As Logan High celebrates its centennial year it continues to get a face lift. An expansion and upgrade of the 100-year-old school is on track and on budget, according to Logan City School District Superintendent Frank Schofield. 

“We are on track for our July completion date,” he explains. “So the building will be ready for occupancy, full school, for next school year. Phase 1 opened the start of the school year but there have been a few little tweaks here and there. The auditorium, for example, has been one where it’s been an ongoing process with the sound system.”

Despite that, Schofield continues, the auditorium is quickly getting attention throughout the state. The school even recently hosted a concert by recording artist David Archuleta and Nathan Pacheco.

Currently, the majority of the construction at the high school has been on the west side of the school. 

“The steel work has all been done for that section. They have been running the conduit and doing the interior work of putting up the classroom walls and getting all the facilities ready there. That section is pretty advanced and a lot of the exterior rock has been going on.”
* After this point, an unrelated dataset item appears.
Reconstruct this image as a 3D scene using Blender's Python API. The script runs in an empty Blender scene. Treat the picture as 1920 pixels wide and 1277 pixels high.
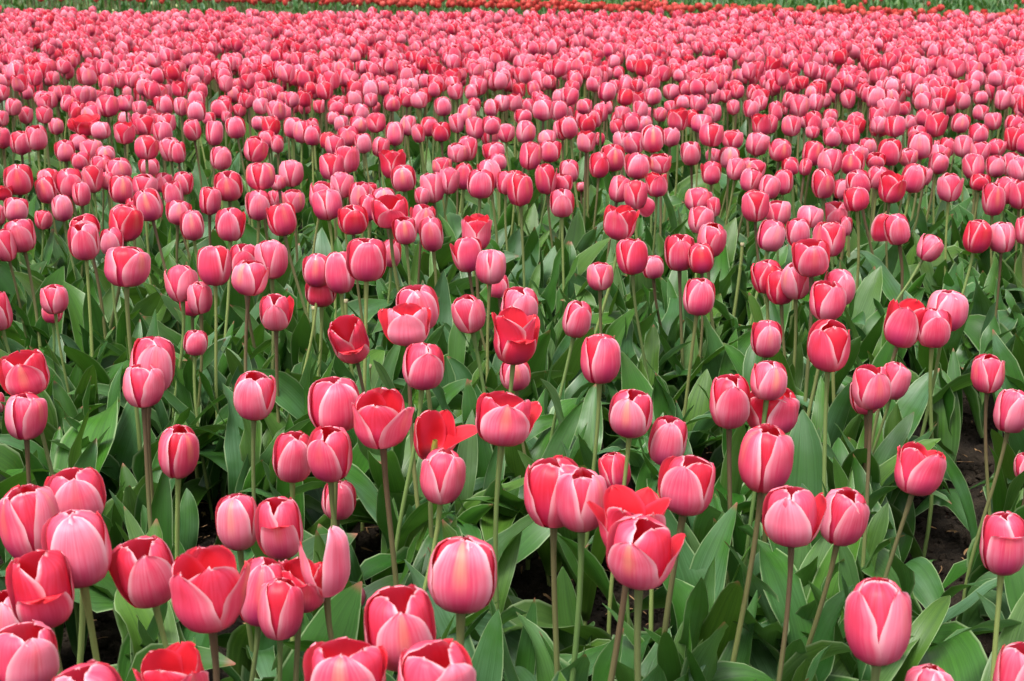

The commons area has also seen a lot of progress after it was completely gutted at the beginning of the school year. The final phase of steel work is expected to be done by the end of January. And once that skeleton is completed, the construction crews can begin putting up walls and then focus on finishing work.

“There is still a lot of work to do but everything is going forward well,” Schofield exclaims. “We continue to make little adjustments as we get feedback from teachers and staff from portions of the building that haven’t been completed yet.

“It has been nice to work with the staff and identify what we want to do differently and how we can provide adjustments in the building design.”

Schofield says he has been impressed with how well the students and teachers have adapted to the construction, and some of the challenges it poses for learning.

“Our staff has been great. They have adapted to changes and are still able to provide great experiences for our students.”

Some of those changes were precipitated by December precipitation. After a series of rain storms last month, leaks were discovered in some areas of the school which forced some classrooms to be shuffled, especially in the arts.

“Our district staff, our teachers and the construction company have been very good at finding appropriate ways to help still provide instructional resources and instructional spaces, even when there are some unexpected delays or problems because of weather.”

Schofield says dealing with construction was actually much more difficult last year as students were in a closer proximity to major construction, sometimes just through the walls of their classrooms. 

“In terms of noise, disruption to learning activities,” Schofield says, “this year is nothing like it was last year. It’s been very positive. When I go over the school and I’m in classrooms, I rarely am hearing things that are disruptive to the teaching and learning processes.”

Schofield says that besides the new areas that are being built, some of the older areas are getting a face lift, both inside and out. 

“This summer we’ll finalize the face lift portions of the south hall of the building. Those rooms won’t be remodeled, but they will get new paint and new flooring. They will get a face lift to match the rest of the building.”

Schofield says celebrations of the school’s centennial will continue throughout the year in connection with other planned events, such as Junior Prom, Senior Ball and most certainly graduation. He says the school is also considering creating a time capsule to celebrate the school’s first 100 years.